投稿者:BCKT - この投稿者のレビュー一覧を見る
第一章 ケンブリッジ到着
第二章 ミルフォード通り17番地
第三章 研究開始
第四章 ケンブリッジの十月
第五章 オックスフォードとケンブリッジ
第六章 次男が学校でなぐられる
第七章 レイシズム
第八章 学校に乗り込む
第九章 家族
第十章 クイーンズカレッジと学生達
第十一章 数学教室の紳士達
第十二章 イギリスとイギリス人
著者は1943年(満州国)生まれ。新田次郎(作家)と藤原てい(『流れる星は生きている』)の次男。東大理学部数学科卒後,同大大学院修士課程修了。ミシガン大学研究員(72年,29歳)。理学博士(73年,東大,30歳)。専門は数論。コロラド大学助教授(73年)。お茶の水女子大学理学部数学科教授(88年,45歳)。『若き数学者のアメリカ』で第26回日本エッセイストクラブ賞受賞(78年)。本書は,1987年から1年間のケンブリッジ大学に文部省在外研究員として留学したときのエッセイ。刊行12年間で12刷りだから,出版社としては“よい著者”だ。
数学者としては文章は読ませる。文章は,種類こそ違え,森毅と同じくらい面白い。「遥かなるケンブリッジ」という題名も素人にはイメージ喚起的だ。最初の2章はイギリスの門前で,第三章から第九章まででイギリスに入場しており,最終3章で,溶け込んだイギリスの感想を述べるという構成。
イギリスの大学の様子や数学者たちの人間的な側面などがよくわかるが,私などは業界の人間ではないので,世界規模で有名な人物の人となりもただの登場人物に過ぎない。
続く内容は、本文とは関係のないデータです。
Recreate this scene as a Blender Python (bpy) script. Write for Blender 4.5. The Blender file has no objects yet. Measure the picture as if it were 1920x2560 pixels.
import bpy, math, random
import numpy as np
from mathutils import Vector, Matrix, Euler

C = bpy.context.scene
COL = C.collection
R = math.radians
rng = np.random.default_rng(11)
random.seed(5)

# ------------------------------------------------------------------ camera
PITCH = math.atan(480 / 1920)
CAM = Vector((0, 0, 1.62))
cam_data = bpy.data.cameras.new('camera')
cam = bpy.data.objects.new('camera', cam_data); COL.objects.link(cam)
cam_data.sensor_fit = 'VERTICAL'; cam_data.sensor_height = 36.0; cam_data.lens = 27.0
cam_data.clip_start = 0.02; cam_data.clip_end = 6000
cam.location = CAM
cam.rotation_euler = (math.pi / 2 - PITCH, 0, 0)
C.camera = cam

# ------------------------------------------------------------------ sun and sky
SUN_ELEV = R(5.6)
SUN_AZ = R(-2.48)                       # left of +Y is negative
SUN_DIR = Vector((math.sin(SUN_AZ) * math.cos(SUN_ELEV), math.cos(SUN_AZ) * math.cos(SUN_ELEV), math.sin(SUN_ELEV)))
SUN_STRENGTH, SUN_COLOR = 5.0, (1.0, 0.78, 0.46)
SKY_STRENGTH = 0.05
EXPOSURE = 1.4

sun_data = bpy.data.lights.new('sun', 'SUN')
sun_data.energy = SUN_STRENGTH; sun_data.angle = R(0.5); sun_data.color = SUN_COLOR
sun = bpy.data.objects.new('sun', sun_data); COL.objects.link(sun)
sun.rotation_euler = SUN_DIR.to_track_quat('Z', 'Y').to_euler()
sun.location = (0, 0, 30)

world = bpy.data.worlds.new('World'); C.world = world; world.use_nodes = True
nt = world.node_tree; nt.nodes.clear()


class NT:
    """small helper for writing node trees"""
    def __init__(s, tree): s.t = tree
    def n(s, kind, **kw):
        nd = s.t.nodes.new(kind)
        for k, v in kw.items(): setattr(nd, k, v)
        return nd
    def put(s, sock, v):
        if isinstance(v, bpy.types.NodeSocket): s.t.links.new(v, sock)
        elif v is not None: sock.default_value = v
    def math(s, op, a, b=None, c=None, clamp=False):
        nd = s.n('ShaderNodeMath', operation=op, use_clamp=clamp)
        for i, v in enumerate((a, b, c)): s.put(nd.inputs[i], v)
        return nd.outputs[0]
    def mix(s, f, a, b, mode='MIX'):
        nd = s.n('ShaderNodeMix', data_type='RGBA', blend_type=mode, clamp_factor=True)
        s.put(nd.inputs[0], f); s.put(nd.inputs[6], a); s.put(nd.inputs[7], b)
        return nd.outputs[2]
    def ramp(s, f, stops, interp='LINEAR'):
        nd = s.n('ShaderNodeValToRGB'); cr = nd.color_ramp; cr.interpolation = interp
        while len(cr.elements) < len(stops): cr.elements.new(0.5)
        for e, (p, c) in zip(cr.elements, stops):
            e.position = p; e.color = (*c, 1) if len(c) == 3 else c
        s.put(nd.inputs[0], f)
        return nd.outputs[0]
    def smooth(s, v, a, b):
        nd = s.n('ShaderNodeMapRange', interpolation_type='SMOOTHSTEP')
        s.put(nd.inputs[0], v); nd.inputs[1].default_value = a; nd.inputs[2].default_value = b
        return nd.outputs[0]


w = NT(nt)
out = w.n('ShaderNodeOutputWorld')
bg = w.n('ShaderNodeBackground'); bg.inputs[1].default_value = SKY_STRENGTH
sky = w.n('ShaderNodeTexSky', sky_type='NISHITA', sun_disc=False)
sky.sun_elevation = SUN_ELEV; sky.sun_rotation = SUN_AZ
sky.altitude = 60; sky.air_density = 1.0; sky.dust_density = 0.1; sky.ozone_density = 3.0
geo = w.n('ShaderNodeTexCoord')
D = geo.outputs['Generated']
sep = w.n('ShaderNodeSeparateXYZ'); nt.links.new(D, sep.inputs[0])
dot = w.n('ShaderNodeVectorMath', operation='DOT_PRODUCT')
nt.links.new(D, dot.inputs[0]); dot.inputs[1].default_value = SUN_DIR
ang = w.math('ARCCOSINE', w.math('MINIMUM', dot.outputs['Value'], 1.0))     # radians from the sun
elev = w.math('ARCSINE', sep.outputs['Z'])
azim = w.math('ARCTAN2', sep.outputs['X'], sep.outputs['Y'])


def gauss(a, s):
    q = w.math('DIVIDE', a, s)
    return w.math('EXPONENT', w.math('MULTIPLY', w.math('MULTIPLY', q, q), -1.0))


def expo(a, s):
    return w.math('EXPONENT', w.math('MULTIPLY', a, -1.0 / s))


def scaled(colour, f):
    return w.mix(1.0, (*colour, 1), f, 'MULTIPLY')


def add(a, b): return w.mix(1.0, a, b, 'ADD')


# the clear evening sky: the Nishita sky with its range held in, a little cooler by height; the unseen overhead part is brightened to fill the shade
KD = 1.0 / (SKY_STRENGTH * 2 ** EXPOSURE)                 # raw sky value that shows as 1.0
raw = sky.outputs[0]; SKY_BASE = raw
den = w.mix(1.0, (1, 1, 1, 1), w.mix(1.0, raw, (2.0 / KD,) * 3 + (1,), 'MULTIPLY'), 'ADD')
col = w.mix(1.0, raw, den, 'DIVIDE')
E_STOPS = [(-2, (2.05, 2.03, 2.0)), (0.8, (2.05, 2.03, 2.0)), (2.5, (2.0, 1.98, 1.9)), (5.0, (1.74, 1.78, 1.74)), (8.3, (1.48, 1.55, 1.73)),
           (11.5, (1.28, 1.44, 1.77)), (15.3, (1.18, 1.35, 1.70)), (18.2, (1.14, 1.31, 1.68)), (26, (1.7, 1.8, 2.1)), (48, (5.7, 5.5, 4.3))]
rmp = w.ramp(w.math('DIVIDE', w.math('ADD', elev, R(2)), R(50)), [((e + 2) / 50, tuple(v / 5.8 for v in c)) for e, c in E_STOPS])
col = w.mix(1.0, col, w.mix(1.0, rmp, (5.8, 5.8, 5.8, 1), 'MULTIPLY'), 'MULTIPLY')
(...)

藤原のイギリス(人)評価は,イギリス人数学者には当てはまるかもしれないが,下層のイギリス人にはまずは当てはまらないだろう。国民性評価なんていい加減なもんだ。言いたい奴らが言いたいように言って,納得したがってる奴が納得しているという構図で,これといって根拠がない。統計的なウラなんかまずはない。そもそも,たとえば“国を理解する”という状態を成り立たせる条件はいったいなんだろうか? もしその国に住むことが条件であったりすれば,殆どの人に国は理解できない。とすれば,評価はまず不能だ。頭が悪くとも,こっちは向こうに住んできたんだ,だから僕のほうが正しい,なんて凄まれれば,周囲がアホなら勝てる見込みはまずない。もっとも,勝つことには意味はないのだが。
藤原さんは有名作家の子弟なので,著作上の才能があったり,出版社との特殊なコネがあったりすると,いいなぁ。